Leiam com atenção o artigo abaixo, de autoria do embaixador do Brasil na Itália, José Viegas Filho, que a crise mundial. O artigo – intitulado A solução não será dada pelo mercado – está na edição desta quinta-feira, 6, na Folha de S. Paulo:
Nada indica que haja uma saída para a crise europeia -e mesmo mundial- que não envolva uma recessão prolongada, possivelmente associada a fortes flutuações e violentos impactos financeiros.
Recordemos que toda essa situação foi produzida pela euforia das grandes corporações financeiras, que durou até 2008 e nos levou à crise, sem a “ajuda” de ninguém -nem comunistas, nem terroristas, nem anarquistas, nem operários rebeldes- e na vigência da mais ampla desregulação e livre-iniciativa.
Embora seja impossível isolar inteiramente as duas coisas, é útil considerar a situação separadamente, do ponto de vista dos governos e do ponto de vista da elite financeira.

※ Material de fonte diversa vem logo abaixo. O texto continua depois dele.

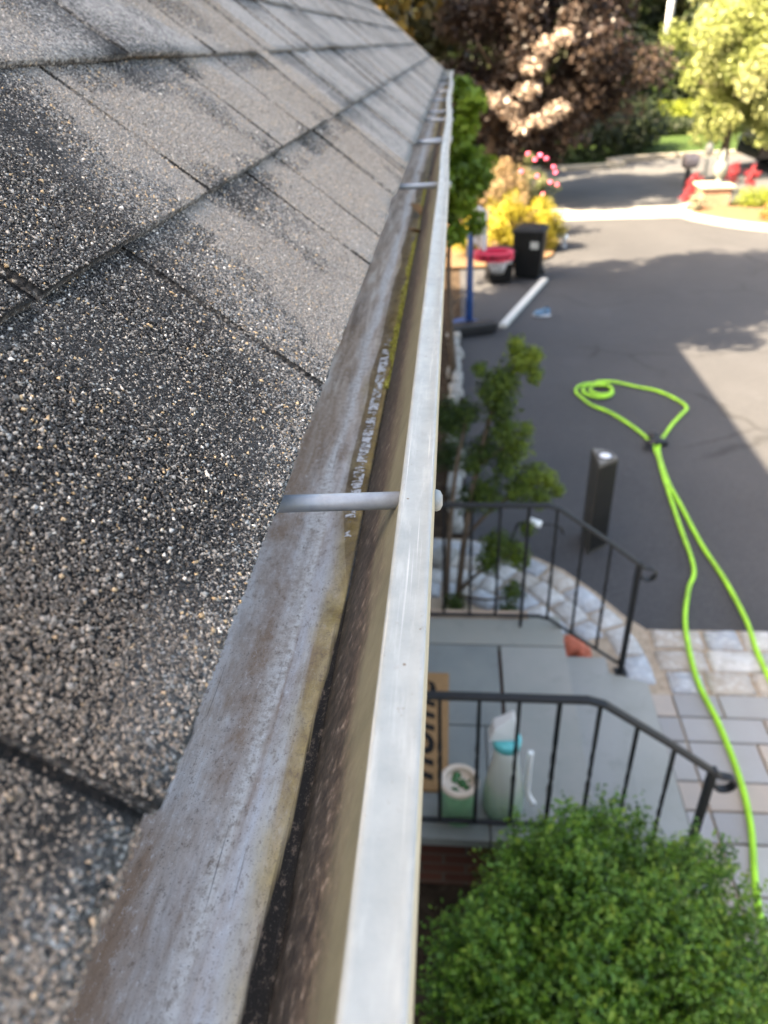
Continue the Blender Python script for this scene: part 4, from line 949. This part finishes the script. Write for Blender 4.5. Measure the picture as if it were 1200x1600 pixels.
rim.add(v, [(i * 4 + q, ((i + 1) % n) * 4 + q, ((i + 1) % n) * 4 + (q + 1) % 4, i * 4 + (q + 1) % 4) for i in range(n) for q in range(4)])
# solid face plate that carries the dark lettering
ro = put(rim.build('rim', M_red), hoop)
put(MB().tube([(rc[0] + .235 * math.cos(a), rc[1] + .19 * math.sin(a), rc[2] - .03) for a in np.linspace(0, 2 * math.pi, 24)], .012, 6).build('rim_hook', M_red), hoop)
t = text_mesh('lettering', 'HUMANG!', .085, M_ink, .001, 0, .002)
for vtx in t.data.vertices:                                  # wrap the word round the front of the rim
    a = -math.pi / 2 + vtx.co.x / .23 + .15; rr = 1.012
    vtx.co = Vector((rc[0] + (.245 * rr) * math.cos(a) + vtx.co.z * 0, rc[1] + (.20 * rr) * math.sin(a), rc[2] + vtx.co.y))
t.parent = hoop; t.matrix_parent_inverse = Matrix.Translation(hoop.location).inverted()
nt = MB()
for i in range(14):
    a = 2 * math.pi * i / 14
    for da in (.45, -.45): nt.tube([(rc[0] + .05 + .135 * math.cos(a), rc[1] + .13 * math.sin(a), rc[2] - .04), (rc[0] + .05 + .105 * math.cos(a + da * .6), rc[1] + .10 * math.sin(a + da * .6), rc[2] - .13), (rc[0] + .05 + .075 * math.cos(a + da), rc[1] + .07 * math.sin(a + da), rc[2] - .22)], .008, 5)
put(nt.build('net', M_net), hoop)
# loose white downspout
mb = MB(); a, b = np.array([.66, 9.52]), np.array([1.42, 11.70]); t_ = (b - a) / np.linalg.norm(b - a); nn_ = np.array([-t_[1], t_[0]])
prof = [(-.04, 0), (.04, 0), (.048, .008), (.048, .05), (.04, .058), (-.04, .058), (-.048, .05), (-.048, .008)]; v = []
ts = np.linspace(0, 1, 14)
for s_ in ts:
    p_ = a + (b - a) * s_
    for w_, z_ in prof: v.append((*(p_ + nn_ * w_), .006 + z_))
nn2 = len(prof); f = [(i * nn2 + q, i * nn2 + (q + 1) % nn2, i * nn2 + nn2 + (q + 1) % nn2, i * nn2 + nn2 + q) for i in range(len(ts) - 1) for q in range(nn2)] + [tuple(reversed(range(nn2))), tuple(range(len(v) - nn2, len(v)))]
mb.add(v, f); tag(mb.build('downspout', M_white), 'loose white downspout pipe lying on the driveway between hoop base and bin', 'downspout')
# small blue shoe
sh = empty('shoe', (1.22, 10.0, 0), 'small blue grey shoe lying on the shaded driveway', 'shoe')
M_sh = plain('blue_canvas', (.10, .17, .26), .8, .2, .3, 40); 
put(MB().blob((1.17, 10.0, .04), (.075, .055, .05), 12, 8, .1, seed=5).blob((1.26, 10.02, .06), (.06, .05, .065), 12, 8, .12, seed=6).build('upper', M_sh), sh)
put(MB().blob((1.21, 10.0, .016), (.13, .062, .016), 14, 6, .03, seed=7).build('sole', plain('pale_sole', (.45, .47, .5), .7)), sh)
put(MB().blob((1.265, 10.02, .125), (.036, .03, .008), 10, 4, .05, seed=9).build('opening', M_bp), sh)
pl = empty('path_light', (1.98, 13.88, 0), 'small grey path light with white cap at the flower bed corner', 'path light')
put(MB().lathe([(.05, 0), (.05, .015), (.035, .02), (.035, .16)], (1.98, 13.88, 0), 14).build('post', plain('grey_metal', (.3, .31, .33), .5)), pl)
put(MB().lathe([(.06, .16), (.075, .17), (.05, .215), (.01, .235)], (1.98, 13.88, 0), 14).build('cap', M_wp), pl)

# ------------------------------------------------------------------ flower bed and trees
sheet('flower_bed', [(-.4, 12.55), (1.2, 12.6), (1.70, 13.25), (1.93, 14.2), (1.98, 16.2), (1.5, 17.3), (-3, 17.3), (-3, 12.6)], 0.03, M_mulch)
def shrub_thing(name, label, cat, ctr, rad, mat, n, size, nclump=40, rclump=.16, group=None, aspect=.4, up=.5, bloom=None, stems=7):
    r = empty(name, (ctr[0], ctr[1], 0), label, cat, group)
    p, o_, t_ = clumped(n, ctr, rad, nclump, rclump, .35, .04); put(foliage('foliage', mat, p, o_ * .5, t_, size, None, aspect, up), r)
    mb = MB()
    for i in range(stems):
        a = i * 2.4; mb.tube([(ctr[0] + .03 * math.cos(a), ctr[1] + .03 * math.sin(a), 0.0), (ctr[0] + rad[0] * .5 * math.cos(a), ctr[1] + rad[1] * .5 * math.sin(a), ctr[2] + rad[2] * .3)], [.015, .006], 6)
    put(mb.build('stems', M_bark), r)
    if bloom:
        bm, pts, s_ = bloom
        for i, q in enumerate(pts): put(MB().blob(q, (s_, s_, s_ * .8), 10, 7, .3, seed=i).build('flower', bm), r)
    return r
M_yelf = leafmat('golden_leaf', [(.20, .20, .02), (.42, .36, .03), (.62, .50, .04), (.70, .60, .10)], .55, .35)
M_peach = leafmat('peach_plume', [(.22, .20, .05), (.45, .33, .16), (.60, .42, .25), (.62, .55, .35)], .6, .35)
M_rose = leafmat('rose_leaf', [(.06, .11, .03), (.20, .22, .08), (.35, .33, .18)], .55, .3)
M_pink = plain('pink_petal', (.75, .12, .22), .6, .3, .15)
shrub_thing('golden_bush', 'low bright yellow bush left of the bins beside the backboard', 'bush', (.32, 13.3, .32), (.38, .35, .30), M_yelf, 3800, .055)
shrub_thing('golden_bush', 'bright yellow bush directly behind the taller black bin', 'bush', (.95, 13.6, .48), (.45, .38, .42), M_yelf, 5200, .055)
shrub_thing('golden_bush', 'yellow bush at the driveway corner of the flower bed', 'bush', (1.58, 13.75, .42), (.36, .36, .40), M_yelf, 4200, .055)
shrub_thing('plume_shrub', 'tall peach and cream feathery shrub behind the yellow bushes', 'shrub', (.82, 14.5, .80), (.60, .45, .62), M_peach, 7000, .06, 60, .18)
shrub_thing('rose_bush', 'airy rose bush with pink blooms at the street end of the bed', 'rose bush', (1.45, 14.9, .85), (.42, .40, .58), M_rose, 2600, .055, 34, .13,
            bloom=(M_pink, [(1.32, 14.6, 1.46), (1.55, 14.7, 1.42), (1.80, 14.7, 1.22), (1.75, 14.6, .98), (1.2, 14.4, 1.2), (1.1, 14.3, .75), (1.9, 14.8, .9), (1.45, 14.6, 1.36), (1.66, 14.7, 1.36), (1.5, 14.5, 1.1), (1.84, 14.7, 1.13), (1.62, 14.5, .8)], .038))
M_arb = leafmat('arborvitae_leaf', [(.035, .075, .008), (.12, .21, .016), (.22, .34, .026), (.36, .46, .05)], .5, .3)
def tree(name, label, cat, base, crown, rad, mat, n, size, nclump, rclump, r0, nb=6, group=None, up=.3, shell=.5, extra=None, flat=None, seed=1, aspect=.6):
    r = empty(name, base, label, cat, group)
    p, o_, t_ = clumped(n, crown, rad, nclump, rclump, shell, flat)
    if extra is not None: t_ = t_ * .8; p = np.concatenate([p, extra[0]]); o_ = np.concatenate([o_, extra[1]]); t_ = np.concatenate([t_, extra[2]])
    put(foliage('crown', mat, p, o_ * .4, t_, size, None, aspect, up), r)
    top = (crown[0] + .1, crown[1], crown[2] + rad[2] * .55)
    put(limbs(base, top, nb, max(rad[0], rad[1]) * .75, r0, seed=seed).build('trunk', M_bark), r); return r
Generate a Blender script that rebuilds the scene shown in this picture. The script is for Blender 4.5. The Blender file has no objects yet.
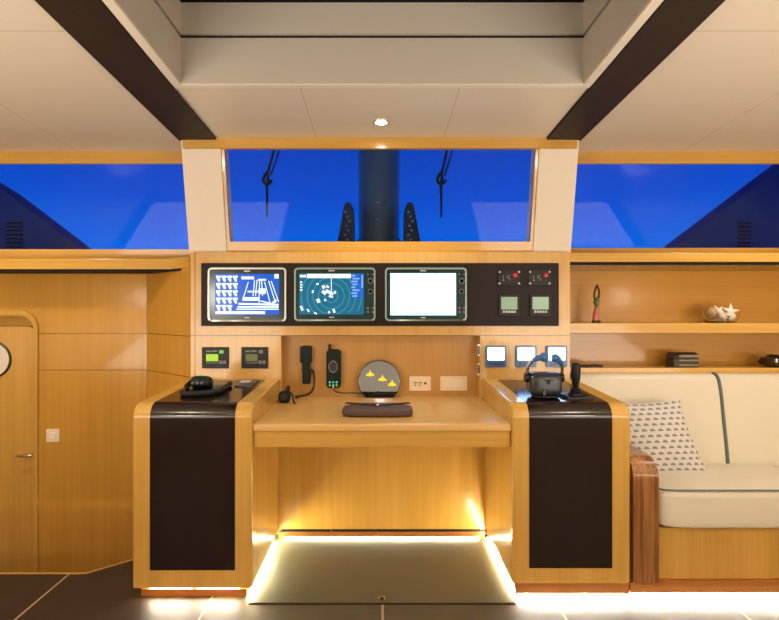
import bpy, bmesh, math, random
from mathutils import Vector, Matrix
random.seed(7)
C = bpy.context.scene.collection
PI = math.pi
F = 520.0                       # focal length in pixels (779 px wide frame)
EYE = 1.25
def X(px, d): return (px - 380.0) * d / F
def Z(py, d): return EYE - (py - 311.0) * d / F
def CE(y): return 2.187 + (2.85 - y) * 0.047      # ceiling height, it drops towards the bow

# ------------------------------------------------------------------ materials
def nt(m):
    m.use_nodes = True
    return m.node_tree.nodes, m.node_tree.links, m.node_tree.nodes['Principled BSDF']
def mat(name, col, rough=0.5, metal=0.0, coat=0.0, spec=0.5, noise=0.0, nscale=30.0):
    m = bpy.data.materials.new(name); n, l, p = nt(m)
    p.inputs['Base Color'].default_value = (*col, 1)
    p.inputs['Roughness'].default_value = rough
    p.inputs['Metallic'].default_value = metal
    p.inputs['Coat Weight'].default_value = coat
    p.inputs['Coat Roughness'].default_value = 0.05
    p.inputs['Specular IOR Level'].default_value = spec
    if noise:
        g = n.new('ShaderNodeNewGeometry'); t = n.new('ShaderNodeTexNoise'); t.inputs['Scale'].default_value = nscale
        l.new(g.outputs['Position'], t.inputs['Vector'])
        r = n.new('ShaderNodeMapRange'); r.inputs['To Min'].default_value = 1 - noise; r.inputs['To Max'].default_value = 1 + noise
        l.new(t.outputs['Fac'], r.inputs['Value'])
        mx = n.new('ShaderNodeMix'); mx.data_type = 'RGBA'; mx.blend_type = 'MULTIPLY'; mx.inputs['Factor'].default_value = 1
        mx.inputs['A'].default_value = (*col, 1)
        l.new(r.outputs['Result'], mx.inputs['B']); l.new(mx.outputs['Result'], p.inputs['Base Color'])
    return m
def emis(name, col, s):
    m = bpy.data.materials.new(name); n, l, p = nt(m)
    p.inputs['Base Color'].default_value = (0.01, 0.01, 0.01, 1)
    p.inputs['Emission Color'].default_value = (*col, 1); p.inputs['Emission Strength'].default_value = s
    p.inputs['Roughness'].default_value = 0.2; p.inputs['Specular IOR Level'].default_value = 0.2
    return m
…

Governos à parte, a atuação do mercado, no manejo das dívidas dos países mais fragilizados, tem sido tumultuada e tumultuosa.
Os números são erráticos, as reações são imediatistas, não refletidas e apresentam uma tendência a dramatizar dificuldades, criando grandes oscilações que produzem sensíveis perdas e ganhos financeiros. Ganha quem joga pesado.
A ação do mercado reage apenas às questões imediatas e se implementa por meio de programas de computadores para os quais a noção de longo prazo sequer existe e cuja sensibilidade política e social é, por definição, igual a zero. Essa ação tem como objetivo inegável ganhar dinheiro a curto prazo. Na hora de tomar decisões estratégicas, os governos não encontram nenhum apoio na parafernália tecnológica do mercado financeiro.
No entanto, essa força não encontra quem a contenha, e sua importância para a gestão das coisas públicas e privadas é onipresente e permanece inquestionada. A ação do mercado continua a ser a referência principal a guiar as ações dos governos.
Mas o que se vê é que a ansiedade e a pressão especulativa que têm caracterizado as finanças internacionais estão longe de ser a melhor bússola para as decisões dos governos. A atuação estreita e reativa do mercado é antes fator de perturbação do que de sensatez.
Os governos do hemisfério Norte se endividaram para evitar o colapso do mercado financeiro em 2008, usando trilhões de dólares do dinheiro dos contribuintes para corrigir os erros da própria elite financeira. Em decorrência disso, as economias nortistas entraram em estagnação. Os governos, agora, têm que cortar gastos sociais, deixando suas populações carentes de serviços básicos e sob a constante ameaça do desemprego. E o mercado exige dos políticos a austeridade que ele próprio não mostrou ter.
Assim é que os governos dos países do Norte, já carentes dos instrumentos de ação que foram dissolvidos pela onda antirregulatória, tampouco são capazes de impor um rumo sólido à economia. Seguindo, com unanimidade, a mesma lógica liberal que levou à situação em que se encontram, continuam tentando aplicar uma solução de mercado a uma situação para a qual este não oferece contribuição.
Saudades de Nelson Rodrigues, que nos ajudou a superar o “complexo de vira-lata” e nos deu sábios conselhos sobre a “unanimidade”.